The G-8 meeting closely follows the Live 8 concerts that were held around the world over the weekend to focus attention on Africa's plight. The G-8 meeting also follows an African Union summit in Libya, where, sadly, African leaders could not muster the courage to condemn the anti-democratic, growth-destroying policies of Robert Mugabe in Zimbabwe.

Nobody can deny that Africa's problems are severe, and getting worse. Over the past 15 years, life expectancy in Africa has fallen from 50 years to 46 years (15 years below India and Bangladesh). Africa's per capita income has declined 13 percent since the 1980s, while the number of Africans living in "extreme poverty," which is defined as less than $1 per day, has doubled.

If writing off bad loans and increasing foreign aid by the amount recommended by Mr. Blair would eliminate poverty in Africa, few would complain about the cost. But as Jeffrey Sparshott reported yesterday in The Washington Times, 38 of the world's poorest nations, mostly in Africa, received $40 billion in debt relief between 1989 and 2002, while piling up $93 billion in new loans. Today, their cumulative debt burden totals $144 billion. Moreover, William Easterly, a development economist who spent years at the World Bank, has tallied nearly $600 billion (measured in today's dollars) in foreign aid that was dispensed to Africa between 1960 and 2003. Then there is the matter of corruption, perhaps best exemplified by oil-rich, dirt-poor Nigeria.
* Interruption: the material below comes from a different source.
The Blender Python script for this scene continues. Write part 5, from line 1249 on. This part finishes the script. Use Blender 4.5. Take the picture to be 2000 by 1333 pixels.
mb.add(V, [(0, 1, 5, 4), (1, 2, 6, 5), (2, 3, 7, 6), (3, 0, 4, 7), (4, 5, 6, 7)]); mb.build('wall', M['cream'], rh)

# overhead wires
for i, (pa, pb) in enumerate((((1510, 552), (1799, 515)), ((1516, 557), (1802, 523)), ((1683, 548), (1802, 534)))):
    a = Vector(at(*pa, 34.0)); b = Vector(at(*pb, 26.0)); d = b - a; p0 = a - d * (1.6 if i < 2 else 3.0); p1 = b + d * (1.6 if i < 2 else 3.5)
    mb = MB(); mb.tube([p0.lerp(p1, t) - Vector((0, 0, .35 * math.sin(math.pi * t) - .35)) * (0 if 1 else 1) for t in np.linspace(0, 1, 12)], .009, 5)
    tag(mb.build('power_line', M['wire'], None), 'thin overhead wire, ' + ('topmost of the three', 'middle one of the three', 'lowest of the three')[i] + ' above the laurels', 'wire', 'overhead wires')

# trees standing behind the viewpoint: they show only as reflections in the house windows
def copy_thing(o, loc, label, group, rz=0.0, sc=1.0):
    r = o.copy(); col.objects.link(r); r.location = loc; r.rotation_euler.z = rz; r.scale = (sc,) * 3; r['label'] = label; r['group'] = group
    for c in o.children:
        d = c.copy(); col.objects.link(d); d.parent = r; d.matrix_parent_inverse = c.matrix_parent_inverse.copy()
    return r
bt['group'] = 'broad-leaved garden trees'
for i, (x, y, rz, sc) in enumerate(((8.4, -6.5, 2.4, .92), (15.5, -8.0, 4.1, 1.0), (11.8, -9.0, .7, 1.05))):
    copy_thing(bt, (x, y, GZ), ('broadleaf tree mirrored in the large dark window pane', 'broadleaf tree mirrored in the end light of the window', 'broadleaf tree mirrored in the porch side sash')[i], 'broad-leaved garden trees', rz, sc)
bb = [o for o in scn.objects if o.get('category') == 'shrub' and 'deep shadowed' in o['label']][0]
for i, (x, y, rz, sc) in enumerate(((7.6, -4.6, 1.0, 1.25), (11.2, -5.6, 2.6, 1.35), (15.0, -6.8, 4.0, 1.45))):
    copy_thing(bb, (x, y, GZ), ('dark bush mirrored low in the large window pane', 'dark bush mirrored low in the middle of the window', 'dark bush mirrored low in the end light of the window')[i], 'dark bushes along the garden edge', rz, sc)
Citing figures released last month by the Economic and Financial Crimes Commission, the London Telegraph reported that during the 45 years since Britain granted Nigeria independence in 1960, a succession of despots squandered nearly $400 billion.

The United States, which has been routinely ridiculed for its supposedly stingy foreign-aid contributions, has opened its markets throughout the postwar years, providing poor nations during the past 60 years an unparalleled opportunity to develop and prosper. The other members of the G-8 should welcome African exports, including its food, and agree to dismantle agricultural subsidies.

Compared to the $25 billion increase in African aid sought by Mr. Blair, the European Union spends more than twice that amount each year on its common agricultural policy. As for the $1 billion per year that the $40 billion debt-relief initiative is projected to save poor African nations, the International Energy Agency just reported that the recent rise in oil prices will likely cost poor African nations more than $10 billion per year, most of which will be going into the pockets of OPEC.